Em Bucareste, a italiana referiu que o grupo será composto por Estados-membros e países latino-americanos, visando "promover o entendimento e a atuação comum entre atores internacionais".

"O objetivo do grupo de contacto é claro. Trata-se de permitir aos venezuelanos exprimir-se livre e democraticamente através de novas eleições. Não é uma mediação", sublinhou Mogherini.

"Se constatarmos que é impossível lançar uma dinâmica, o grupo pode terminar os seus trabalhos antes. Mas, se ao fim de 90 dias, forem constatados elementos positivos, o grupo pode decidir continuar", explicou.

Esta sexta-feira, o ministro português dos Negócios Estrangeiros reiterava que a transição na Venezuela é "inevitável" e que o que resta saber é se isso conseguirá ser feito sem confrontação interna ou intervenção externa.
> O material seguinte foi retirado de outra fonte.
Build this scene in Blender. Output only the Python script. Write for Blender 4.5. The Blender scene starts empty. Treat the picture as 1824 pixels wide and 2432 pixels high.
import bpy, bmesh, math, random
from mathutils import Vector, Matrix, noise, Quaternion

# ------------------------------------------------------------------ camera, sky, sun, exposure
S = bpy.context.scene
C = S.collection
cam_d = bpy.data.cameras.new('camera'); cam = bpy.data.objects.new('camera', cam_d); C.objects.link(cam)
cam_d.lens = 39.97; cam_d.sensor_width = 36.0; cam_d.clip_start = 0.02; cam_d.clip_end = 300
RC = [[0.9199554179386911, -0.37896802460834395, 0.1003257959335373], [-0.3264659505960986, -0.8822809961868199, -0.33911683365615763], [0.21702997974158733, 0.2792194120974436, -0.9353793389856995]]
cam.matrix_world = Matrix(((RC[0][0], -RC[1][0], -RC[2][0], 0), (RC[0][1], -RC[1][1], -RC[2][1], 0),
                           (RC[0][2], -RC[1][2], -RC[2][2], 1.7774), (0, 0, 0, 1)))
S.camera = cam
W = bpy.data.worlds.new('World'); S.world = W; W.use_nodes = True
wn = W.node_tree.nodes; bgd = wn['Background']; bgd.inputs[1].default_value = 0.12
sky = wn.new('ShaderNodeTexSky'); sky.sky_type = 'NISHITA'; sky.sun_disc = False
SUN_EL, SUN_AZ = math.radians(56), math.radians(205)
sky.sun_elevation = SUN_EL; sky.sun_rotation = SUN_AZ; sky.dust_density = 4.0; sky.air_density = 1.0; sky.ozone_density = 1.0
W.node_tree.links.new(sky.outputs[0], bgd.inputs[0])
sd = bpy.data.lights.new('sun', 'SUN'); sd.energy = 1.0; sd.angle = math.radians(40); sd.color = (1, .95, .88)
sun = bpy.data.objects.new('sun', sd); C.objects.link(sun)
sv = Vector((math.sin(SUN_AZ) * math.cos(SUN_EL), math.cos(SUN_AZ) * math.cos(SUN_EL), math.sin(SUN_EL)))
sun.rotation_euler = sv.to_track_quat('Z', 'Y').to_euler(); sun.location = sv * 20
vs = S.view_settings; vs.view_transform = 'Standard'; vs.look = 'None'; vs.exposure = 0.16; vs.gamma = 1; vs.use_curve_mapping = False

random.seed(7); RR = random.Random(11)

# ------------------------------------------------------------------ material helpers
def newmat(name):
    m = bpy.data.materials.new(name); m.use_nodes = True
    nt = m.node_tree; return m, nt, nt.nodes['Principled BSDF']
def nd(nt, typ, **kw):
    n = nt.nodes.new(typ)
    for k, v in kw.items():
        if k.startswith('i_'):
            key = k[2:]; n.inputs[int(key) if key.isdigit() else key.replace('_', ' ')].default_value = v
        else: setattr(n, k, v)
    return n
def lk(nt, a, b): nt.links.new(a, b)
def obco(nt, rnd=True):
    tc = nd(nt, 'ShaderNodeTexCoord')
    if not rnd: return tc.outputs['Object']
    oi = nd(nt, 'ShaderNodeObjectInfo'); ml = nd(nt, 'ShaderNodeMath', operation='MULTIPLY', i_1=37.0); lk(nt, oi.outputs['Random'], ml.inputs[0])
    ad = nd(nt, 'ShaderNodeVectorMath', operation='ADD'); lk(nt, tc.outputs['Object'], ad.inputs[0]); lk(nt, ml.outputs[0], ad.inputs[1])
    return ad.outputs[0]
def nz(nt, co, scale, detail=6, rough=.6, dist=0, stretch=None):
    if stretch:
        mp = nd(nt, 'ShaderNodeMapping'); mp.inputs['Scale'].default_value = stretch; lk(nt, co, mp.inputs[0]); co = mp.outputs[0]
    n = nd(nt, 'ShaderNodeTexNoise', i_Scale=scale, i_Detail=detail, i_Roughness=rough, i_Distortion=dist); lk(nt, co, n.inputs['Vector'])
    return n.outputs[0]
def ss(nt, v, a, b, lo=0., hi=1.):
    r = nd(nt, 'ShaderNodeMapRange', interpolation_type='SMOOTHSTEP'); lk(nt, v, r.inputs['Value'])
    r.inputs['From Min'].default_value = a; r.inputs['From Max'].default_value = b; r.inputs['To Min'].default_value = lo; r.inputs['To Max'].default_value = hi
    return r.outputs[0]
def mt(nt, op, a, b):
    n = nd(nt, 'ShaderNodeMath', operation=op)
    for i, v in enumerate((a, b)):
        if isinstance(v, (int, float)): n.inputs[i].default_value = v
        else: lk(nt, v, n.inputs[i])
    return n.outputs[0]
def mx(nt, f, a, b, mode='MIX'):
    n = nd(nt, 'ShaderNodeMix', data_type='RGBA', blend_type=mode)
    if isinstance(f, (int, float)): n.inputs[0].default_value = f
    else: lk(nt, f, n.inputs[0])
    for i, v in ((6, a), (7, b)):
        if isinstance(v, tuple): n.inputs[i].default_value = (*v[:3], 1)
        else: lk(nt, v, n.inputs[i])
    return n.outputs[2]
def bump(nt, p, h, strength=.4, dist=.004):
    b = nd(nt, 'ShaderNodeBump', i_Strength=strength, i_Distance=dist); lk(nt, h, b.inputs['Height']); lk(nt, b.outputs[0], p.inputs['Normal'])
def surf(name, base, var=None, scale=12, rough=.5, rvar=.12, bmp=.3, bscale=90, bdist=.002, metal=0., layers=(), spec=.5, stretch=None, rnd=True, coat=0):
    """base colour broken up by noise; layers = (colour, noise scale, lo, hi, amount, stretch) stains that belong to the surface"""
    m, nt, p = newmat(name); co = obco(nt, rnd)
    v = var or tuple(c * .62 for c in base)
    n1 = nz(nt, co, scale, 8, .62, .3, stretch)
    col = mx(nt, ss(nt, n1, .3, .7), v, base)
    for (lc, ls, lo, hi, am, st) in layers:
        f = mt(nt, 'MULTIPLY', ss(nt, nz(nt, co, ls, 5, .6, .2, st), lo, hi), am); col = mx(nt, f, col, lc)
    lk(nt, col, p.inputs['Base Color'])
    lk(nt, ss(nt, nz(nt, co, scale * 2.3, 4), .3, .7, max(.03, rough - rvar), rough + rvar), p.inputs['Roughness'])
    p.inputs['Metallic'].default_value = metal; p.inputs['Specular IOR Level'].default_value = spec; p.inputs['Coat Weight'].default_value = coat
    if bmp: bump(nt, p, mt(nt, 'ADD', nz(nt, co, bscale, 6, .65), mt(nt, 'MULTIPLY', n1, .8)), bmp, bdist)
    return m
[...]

Augusto Santos Silva reforça que a União Europeia "investe tudo em apoiar os venezuelanos numa transição pacífica" através de novas eleições.

O ministro português revela ainda ainda que o grupo de contacto internacional terá como interlocutor na Venezuela Juan Guaidó, porque é o presidente da Assembleia Nacional, a única entidade neste momento capaz de convocar eleições.

O prazo dado por Portugal e outros cinco países europeus para marcação de eleições presidenciais na Venezuela termina no domingo, pelo que na segunda-feira haverá um “reconhecimento político” individual, mas coordenado, ao opositor Juan Guiadó, disse o Governo português.

Após o fim do prazo de oito dias (a contar desde sábado) dado por Portugal, Espanha, França, Alemanha, Holanda e Reino Unido ao Presidente venezuelano, Nicolás Maduro, “será feito aquilo que o ultimato diz, que é reconhecer a autoridade do presidente da Assembleia Nacional [Juan Guaidó], nos termos da Constituição venezuelana”, disse hoje o ministro dos Negócios Estrangeiros português, Augusto Santos Silva.

A primeira reunião do grupo de contacto acontecerá nos próximos dias, adianta Santos Silva.

Além da União Europeia, constituem o grupo Portugal, Espanha, França, Itália, Alemanha, Reino Unido, Holanda e Suécia e, do lado latino-americano, Bolívia, Costa Rica, Equador e Uruguai. Novos membros deverão ser anunciados nos próximos dias.